I feel like Monday’s Not Coming doesn't need a sequel. I feel like everything is there and is set. I always said that if eventually it was ever turned into a film, I would write a sequel, probably from Ted's perspective. But I would love to return to the world of Let Me Hear a Rhyme. I don't know how I would. I haven't really thought about it, but there are so many different characters. Maybe in the future. Let’s see.

FCG:                          

Do you have a favorite character you've ever written?

TDJ:                           

Actually, I really love Jarrell in Let Me Hear A Rhyme. I mean, I love all the characters in Let Me Hear A Rhyme. I can be incredibly sassy like Jasmine. But I'm straight jokes like Jarrell, and I also can be very serious and focused about work like Quady.

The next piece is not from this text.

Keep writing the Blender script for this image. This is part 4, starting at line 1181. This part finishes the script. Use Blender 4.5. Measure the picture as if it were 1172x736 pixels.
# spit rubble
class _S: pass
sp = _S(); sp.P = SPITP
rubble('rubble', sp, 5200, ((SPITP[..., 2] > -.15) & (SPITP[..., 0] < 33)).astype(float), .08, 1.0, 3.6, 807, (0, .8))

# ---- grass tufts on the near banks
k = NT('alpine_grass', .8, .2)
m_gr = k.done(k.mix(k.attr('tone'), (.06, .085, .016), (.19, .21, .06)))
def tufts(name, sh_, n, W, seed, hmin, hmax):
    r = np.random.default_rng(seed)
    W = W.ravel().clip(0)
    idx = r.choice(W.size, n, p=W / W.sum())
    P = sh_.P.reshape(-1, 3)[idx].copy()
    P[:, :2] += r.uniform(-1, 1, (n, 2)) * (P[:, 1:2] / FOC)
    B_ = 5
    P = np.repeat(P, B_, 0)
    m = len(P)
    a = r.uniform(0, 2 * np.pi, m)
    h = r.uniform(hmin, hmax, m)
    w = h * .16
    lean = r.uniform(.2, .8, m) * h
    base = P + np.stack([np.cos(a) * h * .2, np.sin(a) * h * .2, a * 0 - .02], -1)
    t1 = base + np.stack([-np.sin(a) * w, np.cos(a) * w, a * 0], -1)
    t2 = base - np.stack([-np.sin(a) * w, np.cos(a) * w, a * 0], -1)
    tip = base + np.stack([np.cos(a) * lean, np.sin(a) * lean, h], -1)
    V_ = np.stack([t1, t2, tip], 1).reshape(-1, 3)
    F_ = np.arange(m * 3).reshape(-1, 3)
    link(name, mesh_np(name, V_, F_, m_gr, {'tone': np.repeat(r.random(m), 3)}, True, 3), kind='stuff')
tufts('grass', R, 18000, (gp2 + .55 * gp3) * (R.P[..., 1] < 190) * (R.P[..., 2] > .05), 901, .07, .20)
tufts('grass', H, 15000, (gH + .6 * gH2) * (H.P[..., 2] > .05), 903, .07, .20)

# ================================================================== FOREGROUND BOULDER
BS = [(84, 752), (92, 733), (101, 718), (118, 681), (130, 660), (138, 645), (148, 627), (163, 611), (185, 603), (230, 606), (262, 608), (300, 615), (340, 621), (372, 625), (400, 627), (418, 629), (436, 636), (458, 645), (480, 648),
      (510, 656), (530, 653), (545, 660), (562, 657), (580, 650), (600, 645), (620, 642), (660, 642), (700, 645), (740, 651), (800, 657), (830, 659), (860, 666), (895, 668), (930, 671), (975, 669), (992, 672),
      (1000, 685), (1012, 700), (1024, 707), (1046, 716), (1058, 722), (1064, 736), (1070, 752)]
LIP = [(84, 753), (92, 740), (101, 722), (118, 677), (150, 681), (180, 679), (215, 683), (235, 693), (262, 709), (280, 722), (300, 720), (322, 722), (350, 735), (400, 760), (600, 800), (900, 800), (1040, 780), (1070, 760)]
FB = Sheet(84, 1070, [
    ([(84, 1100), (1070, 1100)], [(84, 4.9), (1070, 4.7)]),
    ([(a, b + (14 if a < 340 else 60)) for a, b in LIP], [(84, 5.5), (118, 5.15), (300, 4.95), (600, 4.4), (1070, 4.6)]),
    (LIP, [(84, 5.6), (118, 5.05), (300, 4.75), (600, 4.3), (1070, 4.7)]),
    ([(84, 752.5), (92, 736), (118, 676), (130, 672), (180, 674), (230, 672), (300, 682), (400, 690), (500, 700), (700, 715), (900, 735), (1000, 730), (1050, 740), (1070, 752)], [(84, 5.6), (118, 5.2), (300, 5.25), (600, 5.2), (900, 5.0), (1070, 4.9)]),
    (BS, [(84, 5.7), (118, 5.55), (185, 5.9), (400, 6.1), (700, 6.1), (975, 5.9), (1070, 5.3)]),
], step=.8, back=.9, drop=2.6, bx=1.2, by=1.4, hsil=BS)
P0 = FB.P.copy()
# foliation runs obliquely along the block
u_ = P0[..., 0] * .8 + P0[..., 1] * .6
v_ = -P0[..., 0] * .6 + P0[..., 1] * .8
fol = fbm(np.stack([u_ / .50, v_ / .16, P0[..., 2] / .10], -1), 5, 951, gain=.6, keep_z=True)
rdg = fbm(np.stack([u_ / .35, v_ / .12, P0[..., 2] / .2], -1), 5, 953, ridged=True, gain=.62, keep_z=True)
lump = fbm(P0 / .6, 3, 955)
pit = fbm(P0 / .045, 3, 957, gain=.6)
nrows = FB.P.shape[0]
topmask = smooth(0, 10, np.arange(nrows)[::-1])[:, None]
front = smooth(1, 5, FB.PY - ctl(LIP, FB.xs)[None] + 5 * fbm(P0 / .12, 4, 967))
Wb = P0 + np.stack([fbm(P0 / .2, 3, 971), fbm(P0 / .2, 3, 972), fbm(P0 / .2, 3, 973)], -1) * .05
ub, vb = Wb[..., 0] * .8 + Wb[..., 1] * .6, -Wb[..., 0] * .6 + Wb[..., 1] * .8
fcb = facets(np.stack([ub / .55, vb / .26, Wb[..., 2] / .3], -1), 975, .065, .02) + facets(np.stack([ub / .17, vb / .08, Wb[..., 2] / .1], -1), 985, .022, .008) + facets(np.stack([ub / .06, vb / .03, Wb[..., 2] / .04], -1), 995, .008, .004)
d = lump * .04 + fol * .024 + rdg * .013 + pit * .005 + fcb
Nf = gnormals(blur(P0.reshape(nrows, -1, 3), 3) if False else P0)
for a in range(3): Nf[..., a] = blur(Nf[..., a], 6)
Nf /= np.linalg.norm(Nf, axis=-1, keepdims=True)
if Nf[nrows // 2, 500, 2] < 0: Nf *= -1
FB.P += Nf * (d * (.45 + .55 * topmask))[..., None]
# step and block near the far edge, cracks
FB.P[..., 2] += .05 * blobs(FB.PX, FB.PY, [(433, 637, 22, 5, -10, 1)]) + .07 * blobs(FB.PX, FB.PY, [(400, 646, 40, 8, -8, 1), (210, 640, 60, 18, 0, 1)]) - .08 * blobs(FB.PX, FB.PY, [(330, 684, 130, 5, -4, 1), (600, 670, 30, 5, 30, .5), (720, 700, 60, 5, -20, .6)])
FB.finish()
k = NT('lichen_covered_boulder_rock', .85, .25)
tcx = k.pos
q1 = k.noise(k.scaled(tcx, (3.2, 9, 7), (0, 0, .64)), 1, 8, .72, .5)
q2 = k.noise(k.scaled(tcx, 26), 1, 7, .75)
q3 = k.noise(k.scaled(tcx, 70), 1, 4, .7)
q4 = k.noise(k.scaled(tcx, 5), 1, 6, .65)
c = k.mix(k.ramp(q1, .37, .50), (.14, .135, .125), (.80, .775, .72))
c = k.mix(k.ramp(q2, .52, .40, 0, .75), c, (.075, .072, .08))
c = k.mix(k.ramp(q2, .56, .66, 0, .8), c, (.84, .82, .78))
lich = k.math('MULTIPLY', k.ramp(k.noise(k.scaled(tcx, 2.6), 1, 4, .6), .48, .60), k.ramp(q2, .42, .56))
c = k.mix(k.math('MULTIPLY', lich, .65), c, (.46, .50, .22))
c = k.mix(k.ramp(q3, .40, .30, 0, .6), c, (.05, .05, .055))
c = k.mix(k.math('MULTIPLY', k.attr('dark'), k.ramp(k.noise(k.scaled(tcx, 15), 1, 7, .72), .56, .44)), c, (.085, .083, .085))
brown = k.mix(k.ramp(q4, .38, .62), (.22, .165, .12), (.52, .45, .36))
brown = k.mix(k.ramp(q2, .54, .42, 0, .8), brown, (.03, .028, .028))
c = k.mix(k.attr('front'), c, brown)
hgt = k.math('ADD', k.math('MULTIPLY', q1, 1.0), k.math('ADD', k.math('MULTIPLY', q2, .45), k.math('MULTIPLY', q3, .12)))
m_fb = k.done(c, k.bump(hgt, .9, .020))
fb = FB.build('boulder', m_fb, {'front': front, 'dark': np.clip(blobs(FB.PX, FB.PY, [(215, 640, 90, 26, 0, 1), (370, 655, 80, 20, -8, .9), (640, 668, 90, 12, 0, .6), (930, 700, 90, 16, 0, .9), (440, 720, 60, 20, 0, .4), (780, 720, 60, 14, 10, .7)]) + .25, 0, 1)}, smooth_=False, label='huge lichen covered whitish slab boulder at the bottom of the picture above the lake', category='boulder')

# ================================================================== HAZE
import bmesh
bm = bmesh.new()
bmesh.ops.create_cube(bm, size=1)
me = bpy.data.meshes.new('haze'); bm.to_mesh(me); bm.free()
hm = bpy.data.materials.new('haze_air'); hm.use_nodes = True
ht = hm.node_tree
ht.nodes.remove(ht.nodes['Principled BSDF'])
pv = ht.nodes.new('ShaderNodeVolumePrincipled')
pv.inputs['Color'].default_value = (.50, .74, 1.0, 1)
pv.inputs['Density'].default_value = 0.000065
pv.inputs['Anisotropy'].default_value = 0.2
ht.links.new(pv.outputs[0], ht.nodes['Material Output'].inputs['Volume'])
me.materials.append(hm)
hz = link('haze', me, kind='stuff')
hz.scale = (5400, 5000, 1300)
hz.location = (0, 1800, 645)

They're all just smart-mouthed Brooklyn kids. But I love all my characters. In terms of favorite characters from each book, I would probably say I love Ted in Allegedly. I know people have their own feelings about him, but I love Ted. I loved his love for Mary. And I loved Claudia in Monday's Not Coming because she was very much like me in terms of being a very shy girl. It's hard to choose your favorite child.

FCG:                          

What story would you like to tell that you haven't yet told?

TDJ:                           

Hm. I haven't [written] a horror book yet. I haven't figured it out yet. Someone literally just tweeted me yesterday, "When are you gonna do a Obeah woman book?" And I was like, "I don't know." I would be so scared to do that, but I feel like, yes, there's so many and ... Even my uncle was like, "Does anyone really know you're a West Indian author?” I guess my answer to your question is I haven't found the horror book that I wanted to write yet.